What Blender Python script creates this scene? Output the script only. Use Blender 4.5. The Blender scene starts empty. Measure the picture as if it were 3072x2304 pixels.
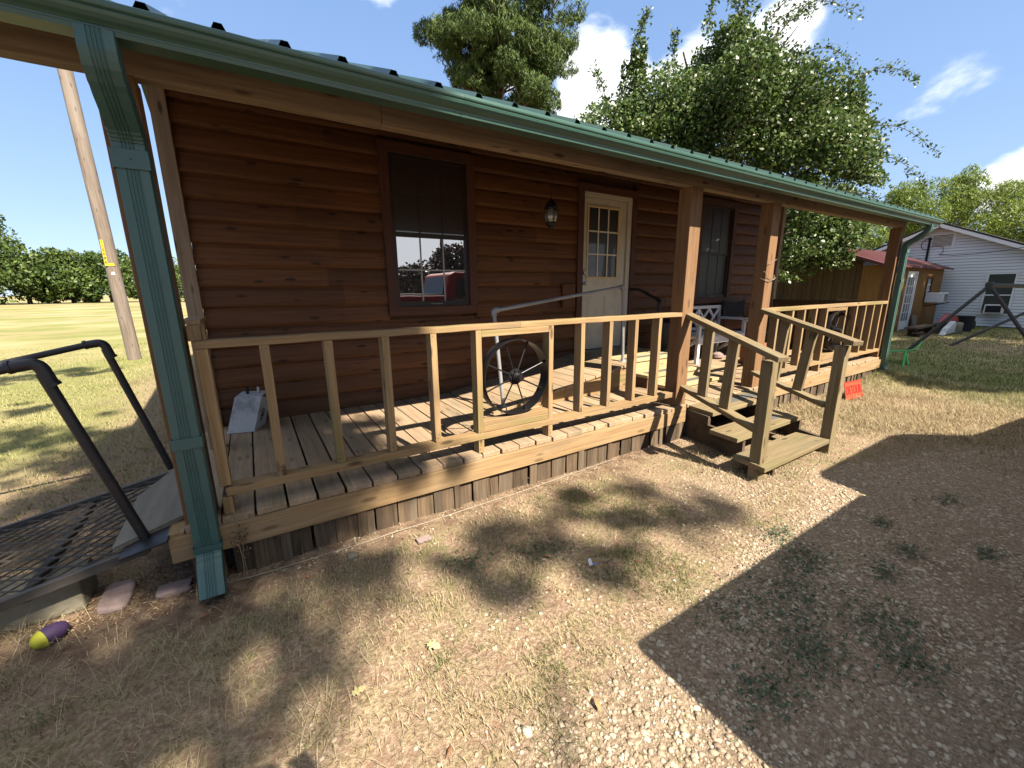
import bpy, math, random
import numpy as np
from mathutils import Vector
PI = math.pi
R = math.radians
sc = bpy.context.scene
COL = sc.collection
rng = np.random.default_rng(7)
random.seed(7)

# ------------------------------------------------------------ camera
cam_d = bpy.data.cameras.new('camera')
cam = bpy.data.objects.new('camera', cam_d)
COL.objects.link(cam)
sc.camera = cam
cam.location = (0.272, -2.517, 1.523)
yaw, pit, rol = R(32.07), R(12.91), R(-0.588)
d = Vector((math.sin(yaw) * math.cos(pit), math.cos(yaw) * math.cos(pit), -math.sin(pit)))
r0 = Vector((math.cos(yaw), -math.sin(yaw), 0))
u0 = r0.cross(d)
r1 = r0 * math.cos(rol) + u0 * math.sin(rol)
u1 = -r0 * math.sin(rol) + u0 * math.cos(rol)
from mathutils import Matrix
cam.rotation_euler = Matrix((r1, u1, -d)).transposed().to_euler()
cam_d.sensor_width = 36.0
cam_d.lens = 1232.6 / 3072 * 36
cam_d.clip_start = 0.02
cam_d.clip_end = 2000

# ------------------------------------------------------------ world, sun, exposure
SUN_DIR = Vector((-0.155, 0.92, -1.0)).normalized()          # the way the light travels
to_sun = -SUN_DIR
el = math.asin(to_sun.z)
az = math.atan2(to_sun.x, to_sun.y)
w = bpy.data.worlds.new('World')
sc.world = w
w.use_nodes = True
nt = w.node_tree
nt.nodes.clear()


def N(nt, typ, **kw):
    n = nt.nodes.new(typ)
    for k, v in kw.items():
        if k == 'ins':
            for a, b in v.items():
                n.inputs[a].default_value = b
        else:
            setattr(n, k, v)
    return n


out = N(nt, 'ShaderNodeOutputWorld')
bg = N(nt, 'ShaderNodeBackground')
sky = N(nt, 'ShaderNodeTexSky', sky_type='NISHITA', sun_disc=False, sun_elevation=el, sun_rotation=az,
        air_density=1.0, dust_density=0.3, ozone_density=2.0)
SKY = 0.072
bg.inputs['Strength'].default_value = SKY
tc = N(nt, 'ShaderNodeTexCoord')
nz = N(nt, 'ShaderNodeTexNoise', ins={'Scale': 5.0, 'Detail': 9.0, 'Roughness': 0.56, 'Distortion': 0.25})
mp = N(nt, 'ShaderNodeMapping')
mp.inputs['Scale'].default_value = (1, 1, 2.2)
nt.links.new(tc.outputs['Generated'], mp.inputs['Vector'])
nt.links.new(mp.outputs[0], nz.inputs['Vector'])


def M(nt, op, a, b=None, c=None, clamp=False):
    n = nt.nodes.new('ShaderNodeMath')
    n.operation = op
    n.use_clamp = clamp
    for i, v in enumerate((a, b, c)):
        if v is None:
            continue
        if isinstance(v, (int, float)):
            n.inputs[i].default_value = v
        else:
            nt.links.new(v, n.inputs[i])
    return n.outputs[0]


def adir(azd, eld):
    a, e = R(azd), R(eld)
    return (math.sin(a) * math.cos(e), math.cos(a) * math.cos(e), math.sin(e))


# clouds: (azimuth, elevation, angular radius, weight)
clouds = [(44, 22, 7.5, 1.1), (53, 22, 5.5, 1.0), (33, 25, 3.5, .9), (17.0, 31, 3.4, 1.05), (62, 24, 5.5, 1.0), (81, 8, 4.0, 1.0), (72, 15, 9, .45),
          (-20, 29, 4.5, .85), (-17, 20, 3, .3), (71, 27, 4, .25), (10, 45, 7, .4), (158, 6, 26, 2.2), (150, 70, 38, 2.6), (-70, 66, 30, 2.2)]  # last two: unseen overhead clouds added as neutral fill for the ground shade
tot = None
for (a, e, rad, wt) in clouds:
    dn = N(nt, 'ShaderNodeVectorMath', operation='DOT_PRODUCT')
    nv = N(nt, 'ShaderNodeVectorMath', operation='NORMALIZE')
    nt.links.new(tc.outputs['Generated'], nv.inputs[0])
    nt.links.new(nv.outputs[0], dn.inputs[0])
    dn.inputs[1].default_value = adir(a, e)
    cr = math.cos(R(rad))
    v = M(nt, 'MULTIPLY', M(nt, 'SUBTRACT', dn.outputs['Value'], cr), wt / (1 - cr))
    v = M(nt, 'MAXIMUM', v, 0.0)
    tot = v if tot is None else M(nt, 'MAXIMUM', tot, v)
cl = M(nt, 'ADD', M(nt, 'MULTIPLY', tot, 0.42), nz.outputs['Fac'])
mr = N(nt, 'ShaderNodeMapRange', interpolation_type='SMOOTHSTEP', ins={1: 0.66, 2: 0.90, 3: 0.0, 4: 1.0})
nt.links.new(cl, mr.inputs[0])
mixc = N(nt, 'ShaderNodeMixRGB')
nt.links.new(mr.outputs[0], mixc.inputs[0])
hs = N(nt, 'ShaderNodeHueSaturation', ins={'Hue': 0.507, 'Saturation': 1.0, 'Value': 1.0})
nt.links.new(sky.outputs[0], hs.inputs['Color'])
sx = N(nt, 'ShaderNodeSeparateXYZ')          # deep blue of a clear day, paler towards the horizon
nvv = N(nt, 'ShaderNodeVectorMath', operation='NORMALIZE'); nt.links.new(tc.outputs['Generated'], nvv.inputs[0]); nt.links.new(nvv.outputs[0], sx.inputs[0])
gr_ = N(nt, 'ShaderNodeValToRGB')
gr_.color_ramp.elements[0].position = 0.0; gr_.color_ramp.elements[0].color = (2.0, 2.8, 4.1, 1)
gr_.color_ramp.elements[1].position = 0.75; gr_.color_ramp.elements[1].color = (.80, 1.5, 3.0, 1)
q_ = gr_.color_ramp.elements.new(.30); q_.color = (1.35, 2.15, 3.6, 1)
nt.links.new(sx.outputs[2], gr_.inputs[0])
mg = N(nt, 'ShaderNodeMixRGB'); mg.inputs[0].default_value = .80
nt.links.new(hs.outputs[0], mg.inputs[1]); nt.links.new(gr_.outputs[0], mg.inputs[2])
nt.links.new(mg.outputs[0], mixc.inputs[1])
mixc.inputs[2].default_value = (6.0, 6.1, 6.3, 1)
nt.links.new(mixc.outputs[0], bg.inputs['Color'])
nt.links.new(bg.outputs[0], out.inputs['Surface'])

sl = bpy.data.lights.new('sun', 'SUN')
sl.energy = 5.0
sl.angle = R(0.55)
sl.color = (1.0, 0.92, 0.79)
so = bpy.data.objects.new('sun', sl)
so.rotation_euler = SUN_DIR.to_track_quat('-Z', 'Y').to_euler()
so.location = (0, -20, 20)
COL.objects.link(so)
sc.view_settings.view_transform = 'Standard'
sc.view_settings.look = 'None'
sc.view_settings.exposure = 1.88
sc.view_settings.gamma = 1.0
sc.cycles.max_bounces = 7
sc.cycles.diffuse_bounces = 1
sc.cycles.glossy_bounces = 4
sc.cycles.transparent_max_bounces = 8
sc.cycles.use_denoising = True
sc.cycles.sample_clamp_indirect = 6


# ------------------------------------------------------------ noise for scattering
def _h(ix, iy, s):
    n = (ix.astype(np.int64) * 374761393 + iy.astype(np.int64) * 668265263 + s * 144665) & 0xffffffff
    n = ((n ^ (n >> 13)) * 1274126177) & 0xffffffff
    return ((n ^ (n >> 16)) & 0xffff) / 65535.0


def vnoise(x, y, s=0):
    x = np.asarray(x, float)
    y = np.asarray(y, float)
    ix, iy = np.floor(x), np.floor(y)
    fx, fy = x - ix, y - iy
    fx = fx * fx * (3 - 2 * fx)
    fy = fy * fy * (3 - 2 * fy)
    a = _h(ix, iy, s); b = _h(ix + 1, iy, s); c = _h(ix, iy + 1, s); d_ = _h(ix + 1, iy + 1, s)
    return (a * (1 - fx) + b * fx) * (1 - fy) + (c * (1 - fx) + d_ * fx) * fy


def fbm(x, y, s=0, o=4):
    t = 0; a = .5; n = 0
    for i in range(o):
        t = t + a * vnoise(np.asarray(x) * 2 ** i, np.asarray(y) * 2 ** i, s + i * 17); n += a; a *= .5
    return t / n


def sst(a, b, x):
    t = np.clip((x - a) / (b - a), 0, 1)
    return t * t * (3 - 2 * t)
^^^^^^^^
**What you will do**
Everything from the first line of the listing above through the line that contains "random.seed(7)" is to be restated word for word, minus the pictures.

**Solved problem**
What Blender Python script creates this scene? Output the script only. Use Blender 4.5. The Blender scene starts empty. Measure the picture as if it were 3072x2304 pixels.
import bpy, math, random
import numpy as np
from mathutils import Vector
PI = math.pi
R = math.radians
sc = bpy.context.scene
COL = sc.collection
rng = np.random.default_rng(7)
random.seed(7)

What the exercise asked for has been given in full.